Laurence Tribe, constitutional law professor at Harvard Law School, called Gingrich's idea "one of the craziest and most obviously unconstitutional things the former Speaker has ever proposed. It represents a frontal assault on the independence of the federal judiciary, which is a bulwark of a constitutional system that has served us well as a nation ever since Marbury v. Madison…. Grilling and scolding… judges when the decisions they render fail to please those in power on Capitol Hill is worse than a dumb idea; it's a threat to our entire framework of checks and balances."

Reagan Justice Department attorney, Bruce Fein, called our "independent judiciary with life tenure and authority to hold the legislature and executive accountable to the Constitution was [a] revolutionary crown jewel" and "Gingrich is unwittingly proposing to overthrow the Constitution that he would be pledged to uphond and defend if elected to the presidency."

As Tribe further noted, judges do not need to be subpoenaed to explain their decisions. Judges explain themselves in published opinions. When their explanations fail to convice, their opinions are subject to review by appellate courts and, ultimately, the supreme court. If we are still not convinced, we are all free to criticize. And, more importantly, the legislature and executive are free to act within the bounds of the constitution. If the legislature does not like an interpretation of law, the legislature can pass a new law. If the people do not like a constitutional interpretation, the people can call for amendment of the constitution.

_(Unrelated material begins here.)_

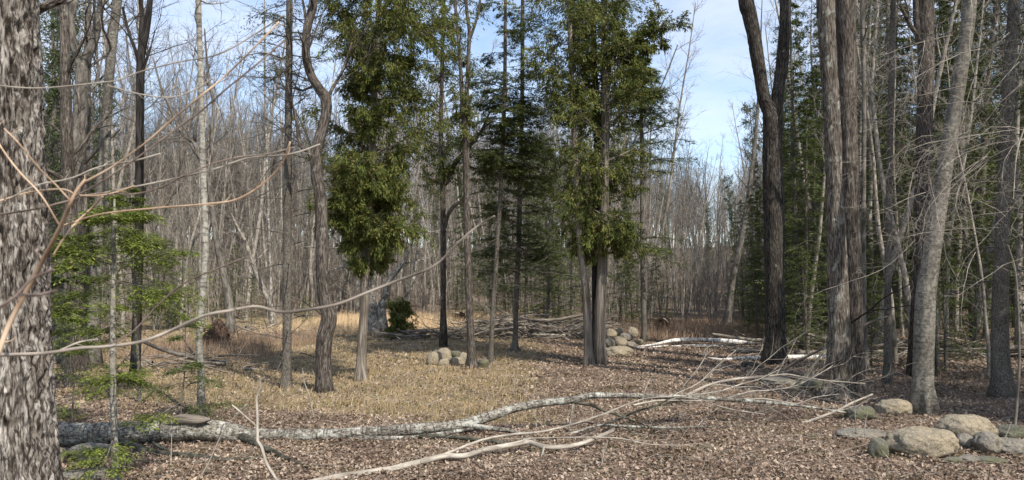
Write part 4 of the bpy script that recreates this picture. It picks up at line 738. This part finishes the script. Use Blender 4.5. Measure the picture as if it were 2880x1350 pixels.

An independent judiciary has received bipartisan praise and support dating back to the founding fathers. Again, from conservative Bruce Fein:

Both Chief Justice William H. Rehnquist and Associate Justice Ruth Bader Ginsburg have echoed that accolade from opposite wings of the High Court. James Madison, father of the Constitution, lavished praise on the federal judiciary as a bulwark against legislative or executive tyranny. One of the indictments against King George III in the Declaration of Independence was making judges "dependent on his will alone." In the landmark case of Marbury v. Madison, Chief Justice John Marshall explained that judicial review was the difference between a government of laws and a government of men. The 1805 acquittal by the United States Senate of Associate Justice Samuel Chase accused by the House of Representatives of impeachable offenses because of judicial rulings favorable to the Federalist Party established the time-honored principle that federal judges are not accountable to any other branch for their judicial opinions.

An independent judiciary and strong 7th Amendment are the ultimate lynch pins for all other constitutional rights, which is why constitutional conservatives oppose attacks on 7th Amendment rights through tort reform. What is your remedy if someone violates your constitutional rights to free speech, to religious freedom, to keep and bear arms, to contract, etc.? These are civil law (or civil justice) claims in which you take the bad actor to court in order to have your rights protected. What happens when access to courts is limited? What happens when access to court is so lopsided that the average person cannot gain access? What happens when powerful lobbyists control the courts like they control other branches of government? What happens when a President or a Congress simply ignores an equal branch of government and holds themselves above the law?

Join those on both sides of the political aisle in standing up for our Constitution and for preserving civil justice and accountability.